Trois questions à… Bénédicte Chéron, historienne spécialiste des questions de défense, maître de conférences à l’Institut catholique de Paris et chercheuse associée à l’IESD (Lyon 3)
Publié le 6 octobre 2021
Bénédicte Chéron a collaboré à la réalisation du nouvel ouvrage publié par l’ECPAD, "Daguet, une division française dans la guerre du Golfe (1990-1991)" (collection « Au cœur de », disponible le 7 octobre).
1/ De Pierre Schoendoerffer à Raymond Depardon, votre lien avec les archives de l’ECPAD s’est tissé autour de parcours d’auteurs qui ont marqué l’histoire du cinéma et de la photographie. Pouvez-vous nous présenter vos travaux ?
C’est en effet lors de mon DEA puis ma thèse sur l’œuvre de Pierre Schoendoerffer que j’ai d’abord passé du temps dans les casemates du fort d’Ivry et à la médiathèque pour travailler sur les archives de l’ECPAD. Depuis ces premières recherches, une même question traverse mes travaux : celle du rôle des représentations dans la manière dont les Français comprennent la vie militaire et le fait guerrier contemporain. De ces images, mises en rapport avec d’autres archives (iconographiques, audiovisuelles, imprimées et orales), découlent de multiples questions sur le fonctionnement de la communication politique et militaire, sur la médiatisation de la vie militaire et des opérations extérieures. La période que j’étudie débute au lendemain de la guerre d’Algérie et court jusqu’aux opérations actuelles. Elle permet de mettre en avant des lignes de force de cette histoire des représentations du fait militaire et de leur place dans la société et le débat public. On passe ainsi d’un moment de grand effacement de la finalité combattante de la vie militaire à une réaffirmation de la spécificité militaire par les états-majors puis une réappropriation de la dimension épique de la vie militaire par les autorités politiques. Cette histoire de la communication militaire permet de saisir comment les armées se racontent vers l’extérieur mais aussi comment elles perçoivent les Français à qui elles s’adressent et comment elles se perçoivent au sein de la société française. Ce sont donc aussi toutes les relations armées-sociétés qui se trouvent éclairées par ce travail.
2/ Vous êtes aujourd’hui l’une des spécialistes des rapports entre société et armée, mais également intéressée par les questions relatives à la communication du fait combattant. Cette année, dans le cadre du 30e anniversaire de l’engagement des forces françaises au sein de la division Daguet lors de la première guerre du Golfe, vous avez étudié la place des archives de l’ECPAD dans la fabrique médiatique du conflit pour un ouvrage à paraître prochainement. Quelles réflexions avez-vous pu conduire sur la communication opérationnelle des années 1990 et leur héritage actuel ?

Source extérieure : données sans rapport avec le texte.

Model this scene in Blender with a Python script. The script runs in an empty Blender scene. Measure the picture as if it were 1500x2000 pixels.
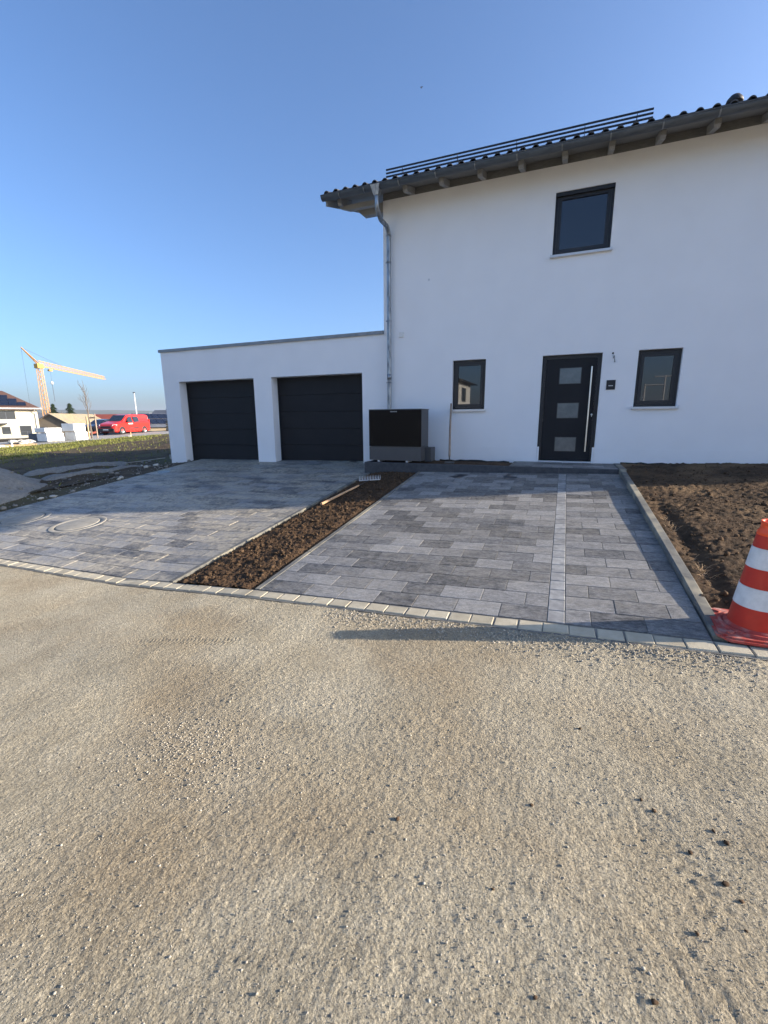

On constate de manière assez claire que la réflexion sur la communication opérationnelle est encore balbutiante au début de la guerre du Golfe. A partir du milieu des années 1980, des chefs militaires du SIRPA alertent sur la nécessité de mener une réflexion sur la communication lors des opérations militaires, sur l’utilité de procédures et de structures systématiquement mises en place, notamment dans le domaine de l’image. A la fin des années 1980, le SIRPA se met en ordre de marche pour être capable de répondre aux « crises » (c’est le mot qui est employé à l’époque), en particulier dans le cadre des essais nucléaires français menés dans le Pacifique et alors que la télévision est devenue structurante du paysage médiatique. Avec la guerre du Golfe, il ne s’agit plus de faire de la communication de crise mais de mettre en place des équipes et des méthodes dans un contexte de guerre, avec une dimension offensive assumée par les autorités politiques. Les premières semaines du déploiement sont alors caractérisées par des tâtonnements certains, d’autant plus perceptibles que la préoccupation pour la communication n’est pas encore partagée par l’ensemble des chefs militaires et que la demande médiatique est extrêmement forte. Une partie des réformes qui va suivre naît des apprentissages faits pendant la guerre du Golfe.
Plus largement, l’opération Daguet constitue aussi un moment lors duquel les autorités politiques, et donc les chefs militaires, assument la dimension guerrière d’un déploiement de la force armée à l’étranger après une longue période marquée par l’effacement du fait combattant dans le traitement médiatique ordinaire de la vie des armées françaises. Bien des prises de parole et des mécanismes de communication sont alors révélateurs de la difficulté à apprivoiser à nouveau cette dimension de la vie militaire. L’opération n’est cependant qu’une parenthèse temporaire : ce n’est qu’avec la seconde partie de l’engagement français en Afghanistan, entre 2008 et 2012, que des réapprentissages durables et structurels vont être faits.
3/Quelles sont les périodes ou les sujets que vous aimeriez à nouveau explorer à l’ECPAD ?
Mes travaux portent en ce moment sur les opérations 1970 et 1980 avec un travail systématique sur leur médiatisation. Pour les armées, c’est une période très particulière : leur communication est centrée sur le service militaire désormais intégré au service national (et dont la finalité combattante commence déjà à s’estomper) et sur la modernité sociale et technique qu’elles revendiquent. Les opérations sont à la périphérie de leur communication, surtout médiatisées par la parole politique (souvent allusive) et le travail des journalistes. La manière dont les photographes et cameramans des armées les suivent, fabriquent des images qui se superposent aux propos de ceux qui racontent ces opérations, et dont ces images participent (ou ne participent pas) aux représentations médiatiques mérite une étude approfondie.